Cross Channel Marketing from a Mobile Point of View
Social media is all the rage among B-to-C (business-to-customer) and B-to-B (business-to-business) marketers alike. Every company senses the need to possess a Facebook page and Twitter account, and drive as many customers to participate in these social communities as possible. Consumers are increasingly updating their Facebook statuses via mobile. Twitter, of course, is rooted in SMS text messaging. Smartphones capable of rich web experiences and portable email will become standard fare among all consumers – it’s only a matter of time. If they are not already, marketers will be chasing moving targets – or, consumers constantly “on the go.”
Such is the state of marketing that a new category of software has entered the lexicon — Cross Channel Marketing, or as Forrester Research calls it, Cross-Channel Campaign Management, or CCCM. Another technology analyst firm, Aberdeen Group, calls it by the same name, and Gartner Group refers to it as CRM Multi-Channel Campaign Management. It’s the real deal.

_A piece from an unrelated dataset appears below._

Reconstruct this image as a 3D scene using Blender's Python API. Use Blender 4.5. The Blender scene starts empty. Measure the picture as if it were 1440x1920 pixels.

While B-to-B marketers have long been targets of Customer Relationship Management (CRM) vendor messages of 360-degree customer visibility and multi-channel marketing, such concepts are a lot newer to B-to-C marketers more typically focused on brand-based activities or traditional mass media.
Not only are the concepts newer, but the challenge is a good deal more difficult to address successfully. Consumers engage with channels such as mobile, social media and email often in real time and simultaneously – and on a large scale. Marketers who target these channels in isolation without consideration of the others risk that marketing sin all too familiar to the B-to-B marketer – an irrelevant or inconsistent experience that turns off customers or worse, makes them defect to a competitor. CCCM hopes to address this problem by abstracting the concept of a marketing campaign from channels of interaction.
The Cross Channel Gold Rush
For that reason, those CRM vendors I mentioned plus others with backgrounds in email, are rushing to help their B-to-C customers orchestrate digital marketing efforts across channels. With a foundation in channels other than social media or mobile, these providers are attempting to “tack on” digital channels as a way of tapping into demand for cross channel solutions.